* Task statement
Using the data below, copy each line that includes the word "pixels".

(Stored data)
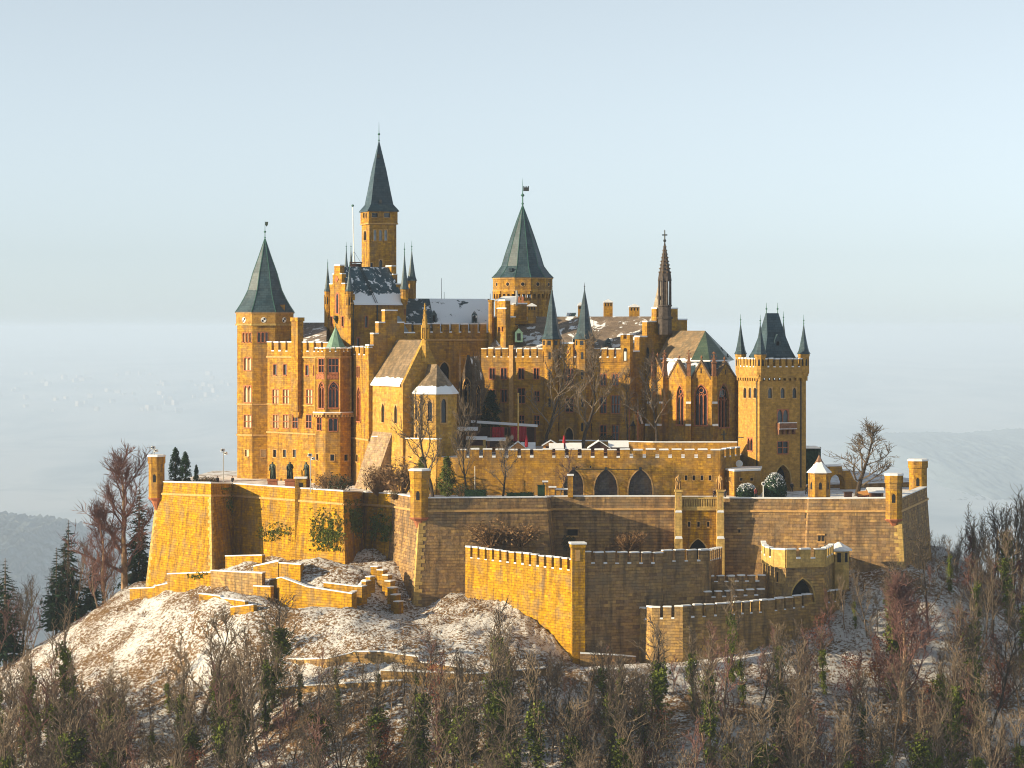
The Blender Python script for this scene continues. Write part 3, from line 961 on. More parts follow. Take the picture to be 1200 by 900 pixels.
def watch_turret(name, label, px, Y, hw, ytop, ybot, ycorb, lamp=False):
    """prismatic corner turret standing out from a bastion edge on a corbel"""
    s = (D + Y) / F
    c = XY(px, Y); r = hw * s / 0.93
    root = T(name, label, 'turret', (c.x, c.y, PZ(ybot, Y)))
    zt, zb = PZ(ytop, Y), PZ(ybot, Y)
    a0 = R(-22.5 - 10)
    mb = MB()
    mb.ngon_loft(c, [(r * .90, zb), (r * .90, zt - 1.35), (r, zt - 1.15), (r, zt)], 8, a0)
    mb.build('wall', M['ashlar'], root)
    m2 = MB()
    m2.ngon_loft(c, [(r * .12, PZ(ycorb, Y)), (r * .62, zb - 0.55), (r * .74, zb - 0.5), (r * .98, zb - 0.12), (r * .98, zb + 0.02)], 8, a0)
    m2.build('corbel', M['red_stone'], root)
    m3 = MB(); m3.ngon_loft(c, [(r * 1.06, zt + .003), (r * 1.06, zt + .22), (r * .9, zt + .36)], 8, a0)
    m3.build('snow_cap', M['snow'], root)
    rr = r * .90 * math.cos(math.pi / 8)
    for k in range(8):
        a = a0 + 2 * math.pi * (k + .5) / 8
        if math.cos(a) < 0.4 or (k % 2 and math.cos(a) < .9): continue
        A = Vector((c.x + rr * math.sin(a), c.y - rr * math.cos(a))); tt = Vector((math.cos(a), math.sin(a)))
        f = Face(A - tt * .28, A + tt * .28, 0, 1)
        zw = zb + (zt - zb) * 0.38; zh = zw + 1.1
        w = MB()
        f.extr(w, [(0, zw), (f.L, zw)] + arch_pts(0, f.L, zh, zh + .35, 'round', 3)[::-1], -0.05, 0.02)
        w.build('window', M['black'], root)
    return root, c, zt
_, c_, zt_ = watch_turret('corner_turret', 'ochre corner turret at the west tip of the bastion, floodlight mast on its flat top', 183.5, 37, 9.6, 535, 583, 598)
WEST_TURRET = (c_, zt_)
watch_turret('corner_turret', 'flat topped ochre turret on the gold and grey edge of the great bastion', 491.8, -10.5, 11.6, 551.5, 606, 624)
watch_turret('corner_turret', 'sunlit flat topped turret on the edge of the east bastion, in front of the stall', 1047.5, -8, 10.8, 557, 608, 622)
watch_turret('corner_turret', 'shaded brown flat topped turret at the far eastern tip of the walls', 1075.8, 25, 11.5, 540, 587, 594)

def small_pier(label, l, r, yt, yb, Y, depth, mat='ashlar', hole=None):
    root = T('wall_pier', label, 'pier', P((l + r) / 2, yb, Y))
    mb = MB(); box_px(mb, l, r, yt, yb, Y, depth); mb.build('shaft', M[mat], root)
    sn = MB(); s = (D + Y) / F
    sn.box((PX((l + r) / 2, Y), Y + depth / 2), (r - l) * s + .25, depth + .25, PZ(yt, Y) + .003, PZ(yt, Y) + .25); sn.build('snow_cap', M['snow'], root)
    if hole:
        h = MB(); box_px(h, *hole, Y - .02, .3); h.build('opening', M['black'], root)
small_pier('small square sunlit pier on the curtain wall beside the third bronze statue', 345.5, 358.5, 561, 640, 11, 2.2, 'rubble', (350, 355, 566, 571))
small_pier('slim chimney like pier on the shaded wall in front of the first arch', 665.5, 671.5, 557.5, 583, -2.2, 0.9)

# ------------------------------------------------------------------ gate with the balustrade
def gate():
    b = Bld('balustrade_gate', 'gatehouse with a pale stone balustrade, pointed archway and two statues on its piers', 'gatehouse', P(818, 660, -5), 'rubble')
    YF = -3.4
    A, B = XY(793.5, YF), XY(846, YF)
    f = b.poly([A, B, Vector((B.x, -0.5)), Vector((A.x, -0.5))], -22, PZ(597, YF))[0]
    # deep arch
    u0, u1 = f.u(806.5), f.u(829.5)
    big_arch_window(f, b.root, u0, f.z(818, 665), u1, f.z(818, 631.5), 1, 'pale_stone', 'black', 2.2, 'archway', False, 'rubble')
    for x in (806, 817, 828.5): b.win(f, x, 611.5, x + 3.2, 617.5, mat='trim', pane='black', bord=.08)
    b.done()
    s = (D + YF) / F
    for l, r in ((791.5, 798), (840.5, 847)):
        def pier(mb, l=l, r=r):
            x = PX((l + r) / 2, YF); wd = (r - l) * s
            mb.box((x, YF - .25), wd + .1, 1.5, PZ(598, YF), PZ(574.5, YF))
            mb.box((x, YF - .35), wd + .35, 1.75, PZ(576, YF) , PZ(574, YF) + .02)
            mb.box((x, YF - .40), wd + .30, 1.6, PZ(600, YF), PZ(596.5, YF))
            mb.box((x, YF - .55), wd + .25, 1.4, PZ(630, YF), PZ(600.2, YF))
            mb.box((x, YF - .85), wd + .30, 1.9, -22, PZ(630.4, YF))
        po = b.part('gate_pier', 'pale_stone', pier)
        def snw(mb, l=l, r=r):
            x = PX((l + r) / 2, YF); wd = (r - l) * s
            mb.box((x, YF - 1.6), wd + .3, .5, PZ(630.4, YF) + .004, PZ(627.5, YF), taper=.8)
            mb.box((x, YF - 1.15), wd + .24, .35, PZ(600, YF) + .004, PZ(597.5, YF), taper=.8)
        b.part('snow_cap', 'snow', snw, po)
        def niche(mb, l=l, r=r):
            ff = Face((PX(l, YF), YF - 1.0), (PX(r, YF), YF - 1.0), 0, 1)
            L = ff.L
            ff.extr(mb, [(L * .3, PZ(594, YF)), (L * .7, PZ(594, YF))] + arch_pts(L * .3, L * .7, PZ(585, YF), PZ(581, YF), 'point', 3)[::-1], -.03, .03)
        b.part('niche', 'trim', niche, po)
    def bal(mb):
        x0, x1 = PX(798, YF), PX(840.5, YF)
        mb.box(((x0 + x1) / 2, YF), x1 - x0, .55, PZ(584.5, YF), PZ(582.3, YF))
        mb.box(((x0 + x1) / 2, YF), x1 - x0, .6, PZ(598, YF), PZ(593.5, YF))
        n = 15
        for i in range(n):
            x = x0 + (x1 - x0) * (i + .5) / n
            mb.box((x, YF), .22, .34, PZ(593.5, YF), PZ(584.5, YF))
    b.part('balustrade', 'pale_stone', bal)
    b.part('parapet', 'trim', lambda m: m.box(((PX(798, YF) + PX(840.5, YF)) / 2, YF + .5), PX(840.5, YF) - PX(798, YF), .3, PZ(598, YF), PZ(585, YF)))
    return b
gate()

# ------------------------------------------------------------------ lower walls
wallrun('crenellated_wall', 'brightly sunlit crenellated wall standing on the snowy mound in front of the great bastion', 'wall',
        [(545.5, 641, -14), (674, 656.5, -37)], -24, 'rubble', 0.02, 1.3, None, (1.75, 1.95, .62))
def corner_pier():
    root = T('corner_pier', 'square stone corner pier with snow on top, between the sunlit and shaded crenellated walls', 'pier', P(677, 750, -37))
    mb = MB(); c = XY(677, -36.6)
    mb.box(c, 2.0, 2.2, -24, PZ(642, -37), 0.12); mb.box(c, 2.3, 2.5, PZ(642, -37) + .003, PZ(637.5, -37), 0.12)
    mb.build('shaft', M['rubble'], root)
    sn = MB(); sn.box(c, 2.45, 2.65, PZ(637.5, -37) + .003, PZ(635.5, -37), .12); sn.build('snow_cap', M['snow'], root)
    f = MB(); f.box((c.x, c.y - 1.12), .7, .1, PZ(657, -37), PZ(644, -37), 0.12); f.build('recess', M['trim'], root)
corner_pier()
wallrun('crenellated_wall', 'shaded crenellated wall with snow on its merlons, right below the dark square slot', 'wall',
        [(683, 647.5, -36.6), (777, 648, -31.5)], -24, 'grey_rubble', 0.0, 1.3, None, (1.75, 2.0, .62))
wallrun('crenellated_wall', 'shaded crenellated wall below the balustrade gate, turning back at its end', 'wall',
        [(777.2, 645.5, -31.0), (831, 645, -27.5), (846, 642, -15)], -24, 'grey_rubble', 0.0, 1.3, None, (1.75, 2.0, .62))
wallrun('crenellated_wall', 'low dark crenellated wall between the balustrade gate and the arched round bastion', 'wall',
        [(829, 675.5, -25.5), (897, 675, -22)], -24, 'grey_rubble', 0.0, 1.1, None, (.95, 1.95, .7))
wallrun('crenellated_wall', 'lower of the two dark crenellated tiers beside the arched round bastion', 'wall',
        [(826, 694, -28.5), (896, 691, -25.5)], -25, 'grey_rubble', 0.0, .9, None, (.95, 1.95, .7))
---
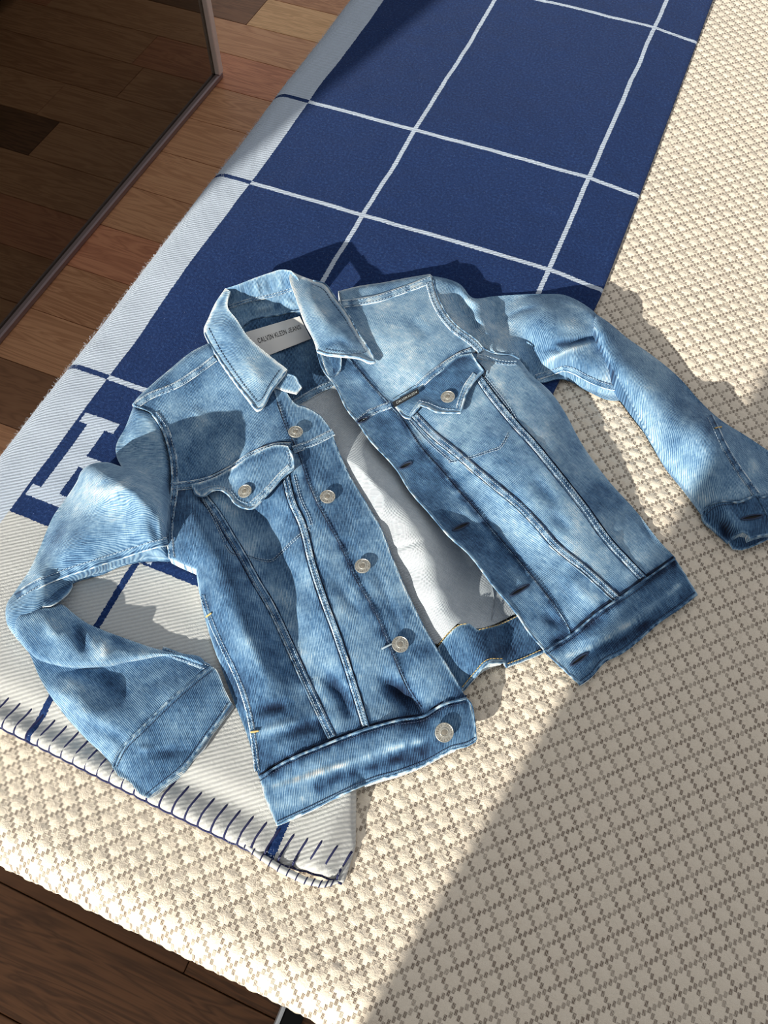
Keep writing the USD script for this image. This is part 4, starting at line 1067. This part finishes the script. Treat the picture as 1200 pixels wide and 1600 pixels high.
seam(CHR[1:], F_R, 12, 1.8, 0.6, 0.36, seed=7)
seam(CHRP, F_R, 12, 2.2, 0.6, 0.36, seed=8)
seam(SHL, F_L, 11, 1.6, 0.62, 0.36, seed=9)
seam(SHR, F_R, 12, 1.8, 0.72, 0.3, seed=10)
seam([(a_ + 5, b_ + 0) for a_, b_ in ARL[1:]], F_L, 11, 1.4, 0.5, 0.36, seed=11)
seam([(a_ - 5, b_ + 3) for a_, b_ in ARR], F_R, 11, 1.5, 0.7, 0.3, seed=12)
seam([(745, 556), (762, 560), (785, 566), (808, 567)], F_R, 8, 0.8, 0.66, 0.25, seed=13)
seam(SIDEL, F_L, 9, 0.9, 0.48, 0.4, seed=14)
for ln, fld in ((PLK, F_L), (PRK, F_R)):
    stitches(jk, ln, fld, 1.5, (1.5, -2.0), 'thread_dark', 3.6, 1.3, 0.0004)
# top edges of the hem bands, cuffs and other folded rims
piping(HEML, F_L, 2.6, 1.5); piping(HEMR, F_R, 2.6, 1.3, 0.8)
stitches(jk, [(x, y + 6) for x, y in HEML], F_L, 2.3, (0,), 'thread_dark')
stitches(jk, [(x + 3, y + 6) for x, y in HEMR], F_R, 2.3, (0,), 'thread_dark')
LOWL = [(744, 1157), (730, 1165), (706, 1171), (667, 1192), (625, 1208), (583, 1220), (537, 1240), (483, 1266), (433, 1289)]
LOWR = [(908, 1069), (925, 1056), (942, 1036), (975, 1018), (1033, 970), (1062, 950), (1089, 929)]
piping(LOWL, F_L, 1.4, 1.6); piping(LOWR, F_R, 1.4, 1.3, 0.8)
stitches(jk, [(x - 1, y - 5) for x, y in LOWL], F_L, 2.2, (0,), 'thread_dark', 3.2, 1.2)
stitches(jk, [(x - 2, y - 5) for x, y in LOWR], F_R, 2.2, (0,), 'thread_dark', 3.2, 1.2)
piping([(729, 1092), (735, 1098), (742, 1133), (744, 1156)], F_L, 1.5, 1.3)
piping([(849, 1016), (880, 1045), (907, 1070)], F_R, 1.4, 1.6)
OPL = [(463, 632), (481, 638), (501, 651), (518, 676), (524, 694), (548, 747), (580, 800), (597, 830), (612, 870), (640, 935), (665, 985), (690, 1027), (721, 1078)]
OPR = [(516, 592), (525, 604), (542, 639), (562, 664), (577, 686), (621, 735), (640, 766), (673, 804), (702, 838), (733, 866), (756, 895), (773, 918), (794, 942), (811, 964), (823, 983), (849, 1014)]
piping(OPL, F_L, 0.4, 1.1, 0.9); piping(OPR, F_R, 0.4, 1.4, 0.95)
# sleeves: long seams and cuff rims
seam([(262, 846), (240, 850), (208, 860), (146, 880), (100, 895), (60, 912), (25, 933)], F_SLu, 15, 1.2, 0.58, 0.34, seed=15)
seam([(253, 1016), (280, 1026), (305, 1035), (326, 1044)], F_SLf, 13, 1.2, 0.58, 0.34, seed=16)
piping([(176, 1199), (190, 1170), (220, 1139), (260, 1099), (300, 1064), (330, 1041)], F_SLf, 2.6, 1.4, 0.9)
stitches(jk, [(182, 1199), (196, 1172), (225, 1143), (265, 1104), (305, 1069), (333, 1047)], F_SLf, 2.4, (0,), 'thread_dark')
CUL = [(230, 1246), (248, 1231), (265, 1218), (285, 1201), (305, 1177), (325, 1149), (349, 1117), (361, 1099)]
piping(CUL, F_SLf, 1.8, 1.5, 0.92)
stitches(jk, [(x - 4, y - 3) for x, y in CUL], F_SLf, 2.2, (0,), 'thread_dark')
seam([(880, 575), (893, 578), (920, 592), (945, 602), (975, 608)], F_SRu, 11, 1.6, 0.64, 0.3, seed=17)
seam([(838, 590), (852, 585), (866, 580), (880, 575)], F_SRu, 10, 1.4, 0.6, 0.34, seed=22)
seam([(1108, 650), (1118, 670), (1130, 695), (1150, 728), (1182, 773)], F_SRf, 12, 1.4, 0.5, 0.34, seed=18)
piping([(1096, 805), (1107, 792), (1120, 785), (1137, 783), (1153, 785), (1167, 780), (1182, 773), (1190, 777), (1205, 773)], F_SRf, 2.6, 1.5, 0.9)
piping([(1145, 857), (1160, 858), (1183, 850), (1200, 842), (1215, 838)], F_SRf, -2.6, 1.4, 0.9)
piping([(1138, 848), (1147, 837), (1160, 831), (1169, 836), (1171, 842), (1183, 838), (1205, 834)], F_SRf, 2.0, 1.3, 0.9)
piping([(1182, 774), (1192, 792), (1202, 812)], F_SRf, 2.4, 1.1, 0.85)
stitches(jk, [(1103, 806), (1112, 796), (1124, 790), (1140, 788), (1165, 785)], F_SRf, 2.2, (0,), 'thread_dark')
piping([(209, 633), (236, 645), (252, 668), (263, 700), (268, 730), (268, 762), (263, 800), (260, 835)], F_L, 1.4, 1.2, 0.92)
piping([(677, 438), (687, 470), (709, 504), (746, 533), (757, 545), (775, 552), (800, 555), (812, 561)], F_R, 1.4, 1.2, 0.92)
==
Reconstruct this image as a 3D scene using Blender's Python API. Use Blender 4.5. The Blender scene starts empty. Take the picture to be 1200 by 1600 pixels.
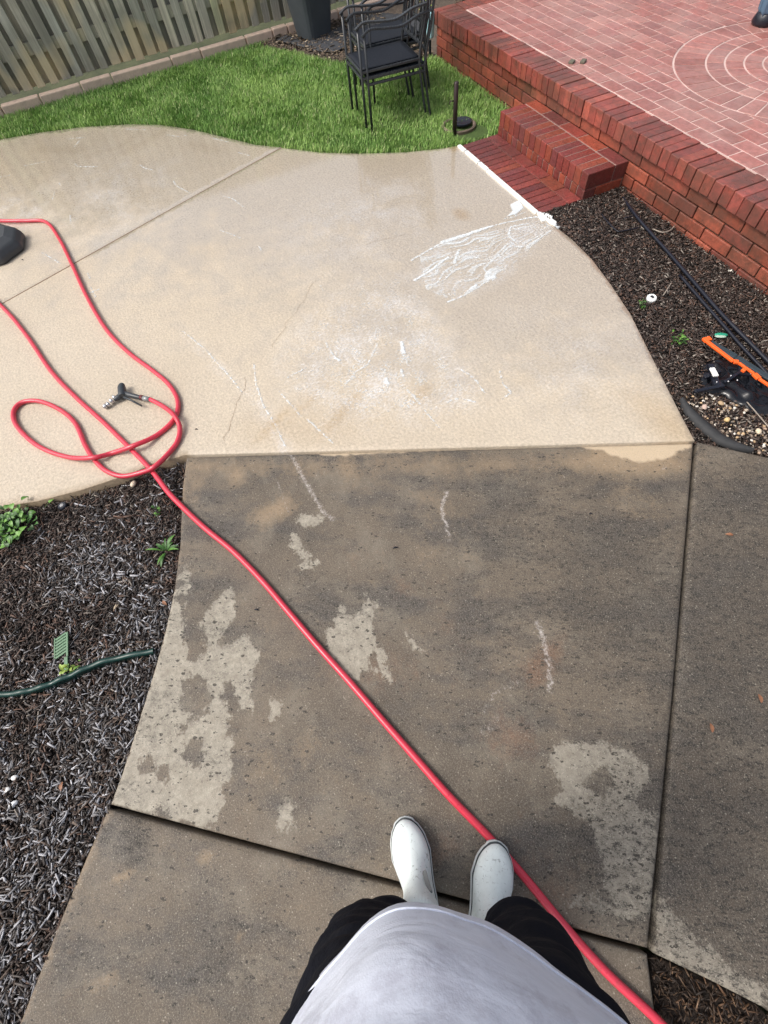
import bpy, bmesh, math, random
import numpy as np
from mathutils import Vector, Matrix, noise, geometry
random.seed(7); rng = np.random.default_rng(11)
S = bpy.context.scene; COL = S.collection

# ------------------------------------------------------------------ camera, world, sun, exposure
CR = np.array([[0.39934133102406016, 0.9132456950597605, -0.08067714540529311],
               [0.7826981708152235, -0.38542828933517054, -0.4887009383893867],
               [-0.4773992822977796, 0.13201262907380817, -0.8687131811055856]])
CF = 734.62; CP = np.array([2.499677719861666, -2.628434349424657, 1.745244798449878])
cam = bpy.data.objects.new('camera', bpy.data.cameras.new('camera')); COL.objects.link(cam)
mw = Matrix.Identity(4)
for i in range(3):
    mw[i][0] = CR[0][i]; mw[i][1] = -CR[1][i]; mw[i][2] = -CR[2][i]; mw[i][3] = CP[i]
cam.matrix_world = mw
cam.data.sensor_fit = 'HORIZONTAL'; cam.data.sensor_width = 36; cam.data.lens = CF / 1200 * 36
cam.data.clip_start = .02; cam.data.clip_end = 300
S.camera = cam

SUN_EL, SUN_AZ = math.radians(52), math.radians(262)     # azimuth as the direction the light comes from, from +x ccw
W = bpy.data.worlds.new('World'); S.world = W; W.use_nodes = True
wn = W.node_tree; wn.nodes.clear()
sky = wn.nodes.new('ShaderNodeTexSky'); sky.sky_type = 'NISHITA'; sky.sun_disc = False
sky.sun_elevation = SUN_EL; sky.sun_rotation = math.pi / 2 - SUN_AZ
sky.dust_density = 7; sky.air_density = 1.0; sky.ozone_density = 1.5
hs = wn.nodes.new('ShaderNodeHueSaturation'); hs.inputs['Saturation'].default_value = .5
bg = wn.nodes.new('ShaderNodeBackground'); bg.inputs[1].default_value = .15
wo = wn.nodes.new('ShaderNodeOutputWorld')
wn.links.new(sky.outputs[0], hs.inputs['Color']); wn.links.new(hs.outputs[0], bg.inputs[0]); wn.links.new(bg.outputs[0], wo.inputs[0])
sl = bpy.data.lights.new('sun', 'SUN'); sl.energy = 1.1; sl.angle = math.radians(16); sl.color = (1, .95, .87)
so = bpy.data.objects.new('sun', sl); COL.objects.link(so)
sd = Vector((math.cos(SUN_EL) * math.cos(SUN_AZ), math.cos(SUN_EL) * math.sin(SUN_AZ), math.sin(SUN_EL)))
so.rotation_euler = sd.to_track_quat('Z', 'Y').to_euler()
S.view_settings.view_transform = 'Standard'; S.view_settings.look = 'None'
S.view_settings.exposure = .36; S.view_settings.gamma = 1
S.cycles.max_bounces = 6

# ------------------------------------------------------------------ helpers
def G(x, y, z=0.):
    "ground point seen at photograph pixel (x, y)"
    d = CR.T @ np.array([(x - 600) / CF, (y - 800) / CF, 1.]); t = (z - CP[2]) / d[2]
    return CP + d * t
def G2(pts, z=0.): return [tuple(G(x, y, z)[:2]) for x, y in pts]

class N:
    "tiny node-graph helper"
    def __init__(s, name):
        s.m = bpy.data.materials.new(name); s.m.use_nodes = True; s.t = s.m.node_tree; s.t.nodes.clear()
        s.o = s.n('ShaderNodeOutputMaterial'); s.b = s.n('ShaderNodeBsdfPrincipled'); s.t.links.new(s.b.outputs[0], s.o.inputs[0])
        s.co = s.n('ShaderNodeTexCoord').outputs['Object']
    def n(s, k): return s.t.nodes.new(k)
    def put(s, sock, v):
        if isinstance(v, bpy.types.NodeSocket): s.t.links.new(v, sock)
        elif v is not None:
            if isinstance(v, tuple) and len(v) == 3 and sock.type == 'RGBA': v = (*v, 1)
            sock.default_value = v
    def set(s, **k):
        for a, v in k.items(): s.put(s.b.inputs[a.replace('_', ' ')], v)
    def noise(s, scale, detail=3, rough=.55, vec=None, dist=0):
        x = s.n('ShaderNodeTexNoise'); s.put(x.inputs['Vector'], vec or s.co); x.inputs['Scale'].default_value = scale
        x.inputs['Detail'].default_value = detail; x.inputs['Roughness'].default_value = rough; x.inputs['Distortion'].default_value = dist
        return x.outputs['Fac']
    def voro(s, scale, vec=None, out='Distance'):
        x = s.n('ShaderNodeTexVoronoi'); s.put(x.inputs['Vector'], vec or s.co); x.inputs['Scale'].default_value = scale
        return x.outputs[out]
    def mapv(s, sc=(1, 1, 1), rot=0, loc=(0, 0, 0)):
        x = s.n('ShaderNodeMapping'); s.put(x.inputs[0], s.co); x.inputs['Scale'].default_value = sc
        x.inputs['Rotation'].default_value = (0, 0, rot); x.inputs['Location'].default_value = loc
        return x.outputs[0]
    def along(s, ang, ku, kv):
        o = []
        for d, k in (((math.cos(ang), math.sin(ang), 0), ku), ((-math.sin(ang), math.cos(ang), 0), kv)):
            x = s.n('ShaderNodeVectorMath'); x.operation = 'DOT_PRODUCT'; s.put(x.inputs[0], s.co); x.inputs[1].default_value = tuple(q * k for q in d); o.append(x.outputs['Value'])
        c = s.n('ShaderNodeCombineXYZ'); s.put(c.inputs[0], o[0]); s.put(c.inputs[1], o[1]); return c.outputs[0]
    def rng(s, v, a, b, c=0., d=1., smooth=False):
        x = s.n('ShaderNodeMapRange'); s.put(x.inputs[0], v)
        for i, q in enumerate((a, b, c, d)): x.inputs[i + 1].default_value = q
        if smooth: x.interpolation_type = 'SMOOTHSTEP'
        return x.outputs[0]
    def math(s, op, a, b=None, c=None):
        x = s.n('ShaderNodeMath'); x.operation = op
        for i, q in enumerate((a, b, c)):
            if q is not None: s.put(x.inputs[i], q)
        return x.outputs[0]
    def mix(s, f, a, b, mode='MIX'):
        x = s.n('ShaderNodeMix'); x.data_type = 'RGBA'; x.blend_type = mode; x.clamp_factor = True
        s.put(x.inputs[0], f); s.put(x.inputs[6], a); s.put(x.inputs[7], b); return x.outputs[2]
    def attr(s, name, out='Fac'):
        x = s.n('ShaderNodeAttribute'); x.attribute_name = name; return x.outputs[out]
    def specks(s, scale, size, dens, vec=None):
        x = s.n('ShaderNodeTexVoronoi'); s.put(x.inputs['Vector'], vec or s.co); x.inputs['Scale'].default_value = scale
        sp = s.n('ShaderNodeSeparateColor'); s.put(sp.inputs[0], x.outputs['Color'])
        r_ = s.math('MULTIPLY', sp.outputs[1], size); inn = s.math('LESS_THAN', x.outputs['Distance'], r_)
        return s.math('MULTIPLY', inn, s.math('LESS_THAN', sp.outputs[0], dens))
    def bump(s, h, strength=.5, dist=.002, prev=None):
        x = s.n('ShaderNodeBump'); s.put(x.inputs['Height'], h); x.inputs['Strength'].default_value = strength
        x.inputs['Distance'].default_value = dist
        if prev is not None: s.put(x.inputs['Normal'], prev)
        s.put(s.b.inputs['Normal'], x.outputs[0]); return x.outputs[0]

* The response
The Blender Python script for this scene continues. Write part 3, from line 961 on. More parts follow. Take the picture to be 1200 by 900 pixels.
Keep writing the USD script for this image. This is part 4, starting at line 1067. This part finishes the script. Treat the picture as 1200 pixels wide and 1600 pixels high.
Reconstruct this image as a 3D scene using Blender's Python API. Use Blender 4.5. The Blender scene starts empty. Take the picture to be 1200 by 1600 pixels.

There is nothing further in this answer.